The records should be written out in full, with nothing altered.

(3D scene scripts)
__________________________________________________

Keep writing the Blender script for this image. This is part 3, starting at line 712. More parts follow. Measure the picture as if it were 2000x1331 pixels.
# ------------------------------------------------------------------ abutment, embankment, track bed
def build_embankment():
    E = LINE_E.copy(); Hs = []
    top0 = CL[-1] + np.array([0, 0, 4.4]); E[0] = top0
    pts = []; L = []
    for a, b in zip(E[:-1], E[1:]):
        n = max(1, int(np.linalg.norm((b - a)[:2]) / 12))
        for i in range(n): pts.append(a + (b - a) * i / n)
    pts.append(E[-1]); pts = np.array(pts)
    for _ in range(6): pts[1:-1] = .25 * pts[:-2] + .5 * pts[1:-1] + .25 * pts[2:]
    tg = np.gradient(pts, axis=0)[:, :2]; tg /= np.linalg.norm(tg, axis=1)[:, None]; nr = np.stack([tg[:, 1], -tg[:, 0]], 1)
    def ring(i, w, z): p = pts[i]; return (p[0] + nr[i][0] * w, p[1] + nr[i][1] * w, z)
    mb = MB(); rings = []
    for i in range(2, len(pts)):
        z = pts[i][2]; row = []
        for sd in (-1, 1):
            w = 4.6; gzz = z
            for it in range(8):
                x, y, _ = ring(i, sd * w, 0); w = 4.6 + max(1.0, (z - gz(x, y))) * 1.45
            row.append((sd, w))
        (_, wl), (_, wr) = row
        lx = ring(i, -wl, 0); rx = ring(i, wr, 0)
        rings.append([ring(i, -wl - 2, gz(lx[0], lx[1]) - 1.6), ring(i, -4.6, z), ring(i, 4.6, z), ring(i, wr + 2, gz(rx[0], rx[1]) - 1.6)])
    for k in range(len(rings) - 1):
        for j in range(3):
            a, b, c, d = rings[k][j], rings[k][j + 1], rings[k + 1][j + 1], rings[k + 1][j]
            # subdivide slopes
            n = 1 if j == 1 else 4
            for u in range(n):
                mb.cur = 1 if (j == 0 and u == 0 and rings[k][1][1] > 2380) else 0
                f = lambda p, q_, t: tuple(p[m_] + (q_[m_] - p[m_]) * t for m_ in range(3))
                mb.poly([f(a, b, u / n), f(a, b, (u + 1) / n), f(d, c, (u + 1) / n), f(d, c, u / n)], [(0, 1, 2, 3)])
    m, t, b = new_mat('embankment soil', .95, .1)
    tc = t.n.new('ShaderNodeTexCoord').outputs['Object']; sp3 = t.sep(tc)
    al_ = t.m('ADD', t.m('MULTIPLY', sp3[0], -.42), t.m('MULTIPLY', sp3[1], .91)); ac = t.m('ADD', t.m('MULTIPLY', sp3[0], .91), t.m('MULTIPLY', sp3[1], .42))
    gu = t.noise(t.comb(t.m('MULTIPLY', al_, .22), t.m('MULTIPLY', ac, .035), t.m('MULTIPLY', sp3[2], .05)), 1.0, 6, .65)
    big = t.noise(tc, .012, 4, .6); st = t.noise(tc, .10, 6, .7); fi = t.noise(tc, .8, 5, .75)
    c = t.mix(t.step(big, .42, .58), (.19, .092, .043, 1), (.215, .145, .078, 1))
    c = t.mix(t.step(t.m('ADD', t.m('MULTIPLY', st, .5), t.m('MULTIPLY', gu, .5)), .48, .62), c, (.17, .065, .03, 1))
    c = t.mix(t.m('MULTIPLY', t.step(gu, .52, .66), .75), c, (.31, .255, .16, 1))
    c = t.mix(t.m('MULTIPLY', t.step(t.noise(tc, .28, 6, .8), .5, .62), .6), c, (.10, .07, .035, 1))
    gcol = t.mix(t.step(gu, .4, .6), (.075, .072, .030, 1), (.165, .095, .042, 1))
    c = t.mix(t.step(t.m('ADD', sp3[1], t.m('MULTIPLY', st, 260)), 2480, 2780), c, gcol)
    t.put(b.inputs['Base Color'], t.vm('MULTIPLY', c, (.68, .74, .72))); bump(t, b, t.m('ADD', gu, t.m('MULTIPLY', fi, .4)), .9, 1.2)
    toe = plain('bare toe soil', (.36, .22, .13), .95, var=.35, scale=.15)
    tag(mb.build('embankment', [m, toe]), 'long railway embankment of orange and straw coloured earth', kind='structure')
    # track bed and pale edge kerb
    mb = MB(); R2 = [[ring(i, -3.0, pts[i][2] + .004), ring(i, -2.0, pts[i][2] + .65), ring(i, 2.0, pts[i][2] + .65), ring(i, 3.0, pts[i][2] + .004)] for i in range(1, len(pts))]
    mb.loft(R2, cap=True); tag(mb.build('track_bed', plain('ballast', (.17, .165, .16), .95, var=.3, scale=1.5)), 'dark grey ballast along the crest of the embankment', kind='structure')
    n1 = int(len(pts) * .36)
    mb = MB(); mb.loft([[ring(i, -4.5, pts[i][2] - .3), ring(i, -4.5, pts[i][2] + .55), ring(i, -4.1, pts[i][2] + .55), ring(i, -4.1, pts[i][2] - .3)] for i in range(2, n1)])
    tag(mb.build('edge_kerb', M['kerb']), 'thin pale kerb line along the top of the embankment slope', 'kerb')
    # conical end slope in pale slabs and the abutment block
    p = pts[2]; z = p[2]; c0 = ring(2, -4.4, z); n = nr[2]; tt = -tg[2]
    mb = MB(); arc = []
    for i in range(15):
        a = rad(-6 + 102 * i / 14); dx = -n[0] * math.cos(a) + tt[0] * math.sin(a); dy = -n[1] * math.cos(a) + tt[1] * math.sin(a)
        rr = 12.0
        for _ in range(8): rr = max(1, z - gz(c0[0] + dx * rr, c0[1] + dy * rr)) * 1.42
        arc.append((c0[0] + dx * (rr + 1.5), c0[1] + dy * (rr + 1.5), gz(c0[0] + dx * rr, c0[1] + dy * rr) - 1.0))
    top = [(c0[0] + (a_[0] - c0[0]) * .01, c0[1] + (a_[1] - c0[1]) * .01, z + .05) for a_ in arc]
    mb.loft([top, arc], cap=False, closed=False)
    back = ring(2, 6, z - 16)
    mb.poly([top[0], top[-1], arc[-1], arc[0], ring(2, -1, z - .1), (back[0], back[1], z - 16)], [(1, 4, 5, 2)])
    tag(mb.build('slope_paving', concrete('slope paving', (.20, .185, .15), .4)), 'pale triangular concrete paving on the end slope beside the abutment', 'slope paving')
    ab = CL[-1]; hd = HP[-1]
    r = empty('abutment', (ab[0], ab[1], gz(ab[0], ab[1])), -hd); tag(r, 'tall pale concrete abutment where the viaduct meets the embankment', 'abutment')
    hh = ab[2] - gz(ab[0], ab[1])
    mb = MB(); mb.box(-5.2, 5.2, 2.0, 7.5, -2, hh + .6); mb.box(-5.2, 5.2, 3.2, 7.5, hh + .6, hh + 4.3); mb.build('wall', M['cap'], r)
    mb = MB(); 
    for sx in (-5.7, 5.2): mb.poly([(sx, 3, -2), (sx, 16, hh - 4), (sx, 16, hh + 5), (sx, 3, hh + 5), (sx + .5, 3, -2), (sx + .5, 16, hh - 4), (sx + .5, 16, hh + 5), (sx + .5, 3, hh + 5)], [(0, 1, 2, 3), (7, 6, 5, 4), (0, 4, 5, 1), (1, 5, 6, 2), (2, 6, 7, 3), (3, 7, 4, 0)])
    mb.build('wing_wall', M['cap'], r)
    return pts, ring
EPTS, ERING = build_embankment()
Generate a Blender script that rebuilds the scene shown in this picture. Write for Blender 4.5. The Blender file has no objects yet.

__________________________________________________

- Answer to this task:
Keep writing the Blender script for this image. This is part 3, starting at line 712. More parts follow. Measure the picture as if it were 2000x1331 pixels.
# ------------------------------------------------------------------ abutment, embankment, track bed
def build_embankment():
    E = LINE_E.copy(); Hs = []
    top0 = CL[-1] + np.array([0, 0, 4.4]); E[0] = top0
    pts = []; L = []
    for a, b in zip(E[:-1], E[1:]):
        n = max(1, int(np.linalg.norm((b - a)[:2]) / 12))
        for i in range(n): pts.append(a + (b - a) * i / n)
    pts.append(E[-1]); pts = np.array(pts)
    for _ in range(6): pts[1:-1] = .25 * pts[:-2] + .5 * pts[1:-1] + .25 * pts[2:]
    tg = np.gradient(pts, axis=0)[:, :2]; tg /= np.linalg.norm(tg, axis=1)[:, None]; nr = np.stack([tg[:, 1], -tg[:, 0]], 1)
    def ring(i, w, z): p = pts[i]; return (p[0] + nr[i][0] * w, p[1] + nr[i][1] * w, z)
    mb = MB(); rings = []
    for i in range(2, len(pts)):
        z = pts[i][2]; row = []
        for sd in (-1, 1):
            w = 4.6; gzz = z
            for it in range(8):
                x, y, _ = ring(i, sd * w, 0); w = 4.6 + max(1.0, (z - gz(x, y))) * 1.45
            row.append((sd, w))
        (_, wl), (_, wr) = row
        lx = ring(i, -wl, 0); rx = ring(i, wr, 0)
        rings.append([ring(i, -wl - 2, gz(lx[0], lx[1]) - 1.6), ring(i, -4.6, z), ring(i, 4.6, z), ring(i, wr + 2, gz(rx[0], rx[1]) - 1.6)])
    for k in range(len(rings) - 1):
        for j in range(3):
            a, b, c, d = rings[k][j], rings[k][j + 1], rings[k + 1][j + 1], rings[k + 1][j]
            # subdivide slopes
            n = 1 if j == 1 else 4
            for u in range(n):
                mb.cur = 1 if (j == 0 and u == 0 and rings[k][1][1] > 2380) else 0
                f = lambda p, q_, t: tuple(p[m_] + (q_[m_] - p[m_]) * t for m_ in range(3))
                mb.poly([f(a, b, u / n), f(a, b, (u + 1) / n), f(d, c, (u + 1) / n), f(d, c, u / n)], [(0, 1, 2, 3)])
    m, t, b = new_mat('embankment soil', .95, .1)
    tc = t.n.new('ShaderNodeTexCoord').outputs['Object']; sp3 = t.sep(tc)
    al_ = t.m('ADD', t.m('MULTIPLY', sp3[0], -.42), t.m('MULTIPLY', sp3[1], .91)); ac = t.m('ADD', t.m('MULTIPLY', sp3[0], .91), t.m('MULTIPLY', sp3[1], .42))
    gu = t.noise(t.comb(t.m('MULTIPLY', al_, .22), t.m('MULTIPLY', ac, .035), t.m('MULTIPLY', sp3[2], .05)), 1.0, 6, .65)
    big = t.noise(tc, .012, 4, .6); st = t.noise(tc, .10, 6, .7); fi = t.noise(tc, .8, 5, .75)
    c = t.mix(t.step(big, .42, .58), (.19, .092, .043, 1), (.215, .145, .078, 1))
    c = t.mix(t.step(t.m('ADD', t.m('MULTIPLY', st, .5), t.m('MULTIPLY', gu, .5)), .48, .62), c, (.17, .065, .03, 1))
    c = t.mix(t.m('MULTIPLY', t.step(gu, .52, .66), .75), c, (.31, .255, .16, 1))
    c = t.mix(t.m('MULTIPLY', t.step(t.noise(tc, .28, 6, .8), .5, .62), .6), c, (.10, .07, .035, 1))
    gcol = t.mix(t.step(gu, .4, .6), (.075, .072, .030, 1), (.165, .095, .042, 1))
    c = t.mix(t.step(t.m('ADD', sp3[1], t.m('MULTIPLY', st, 260)), 2480, 2780), c, gcol)
    t.put(b.inputs['Base Color'], t.vm('MULTIPLY', c, (.68, .74, .72))); bump(t, b, t.m('ADD', gu, t.m('MULTIPLY', fi, .4)), .9, 1.2)
    toe = plain('bare toe soil', (.36, .22, .13), .95, var=.35, scale=.15)
    tag(mb.build('embankment', [m, toe]), 'long railway embankment of orange and straw coloured earth', kind='structure')
    # track bed and pale edge kerb
    mb = MB(); R2 = [[ring(i, -3.0, pts[i][2] + .004), ring(i, -2.0, pts[i][2] + .65), ring(i, 2.0, pts[i][2] + .65), ring(i, 3.0, pts[i][2] + .004)] for i in range(1, len(pts))]
    mb.loft(R2, cap=True); tag(mb.build('track_bed', plain('ballast', (.17, .165, .16), .95, var=.3, scale=1.5)), 'dark grey ballast along the crest of the embankment', kind='structure')
    n1 = int(len(pts) * .36)
    mb = MB(); mb.loft([[ring(i, -4.5, pts[i][2] - .3), ring(i, -4.5, pts[i][2] + .55), ring(i, -4.1, pts[i][2] + .55), ring(i, -4.1, pts[i][2] - .3)] for i in range(2, n1)])
    tag(mb.build('edge_kerb', M['kerb']), 'thin pale kerb line along the top of the embankment slope', 'kerb')
    # conical end slope in pale slabs and the abutment block
    p = pts[2]; z = p[2]; c0 = ring(2, -4.4, z); n = nr[2]; tt = -tg[2]
    mb = MB(); arc = []
    for i in range(15):
        a = rad(-6 + 102 * i / 14); dx = -n[0] * math.cos(a) + tt[0] * math.sin(a); dy = -n[1] * math.cos(a) + tt[1] * math.sin(a)
        rr = 12.0
        for _ in range(8): rr = max(1, z - gz(c0[0] + dx * rr, c0[1] + dy * rr)) * 1.42
        arc.append((c0[0] + dx * (rr + 1.5), c0[1] + dy * (rr + 1.5), gz(c0[0] + dx * rr, c0[1] + dy * rr) - 1.0))
    top = [(c0[0] + (a_[0] - c0[0]) * .01, c0[1] + (a_[1] - c0[1]) * .01, z + .05) for a_ in arc]
    mb.loft([top, arc], cap=False, closed=False)
    back = ring(2, 6, z - 16)
    mb.poly([top[0], top[-1], arc[-1], arc[0], ring(2, -1, z - .1), (back[0], back[1], z - 16)], [(1, 4, 5, 2)])
    tag(mb.build('slope_paving', concrete('slope paving', (.20, .185, .15), .4)), 'pale triangular concrete paving on the end slope beside the abutment', 'slope paving')
    ab = CL[-1]; hd = HP[-1]
    r = empty('abutment', (ab[0], ab[1], gz(ab[0], ab[1])), -hd); tag(r, 'tall pale concrete abutment where the viaduct meets the embankment', 'abutment')
    hh = ab[2] - gz(ab[0], ab[1])
    mb = MB(); mb.box(-5.2, 5.2, 2.0, 7.5, -2, hh + .6); mb.box(-5.2, 5.2, 3.2, 7.5, hh + .6, hh + 4.3); mb.build('wall', M['cap'], r)
    mb = MB(); 
    for sx in (-5.7, 5.2): mb.poly([(sx, 3, -2), (sx, 16, hh - 4), (sx, 16, hh + 5), (sx, 3, hh + 5), (sx + .5, 3, -2), (sx + .5, 16, hh - 4), (sx + .5, 16, hh + 5), (sx + .5, 3, hh + 5)], [(0, 1, 2, 3), (7, 6, 5, 4), (0, 4, 5, 1), (1, 5, 6, 2), (2, 6, 7, 3), (3, 7, 4, 0)])
    mb.build('wing_wall', M['cap'], r)
    return pts, ring
EPTS, ERING = build_embankment()
Generate a Blender script that rebuilds the scene shown in this picture. Write for Blender 4.5. The Blender file has no objects yet.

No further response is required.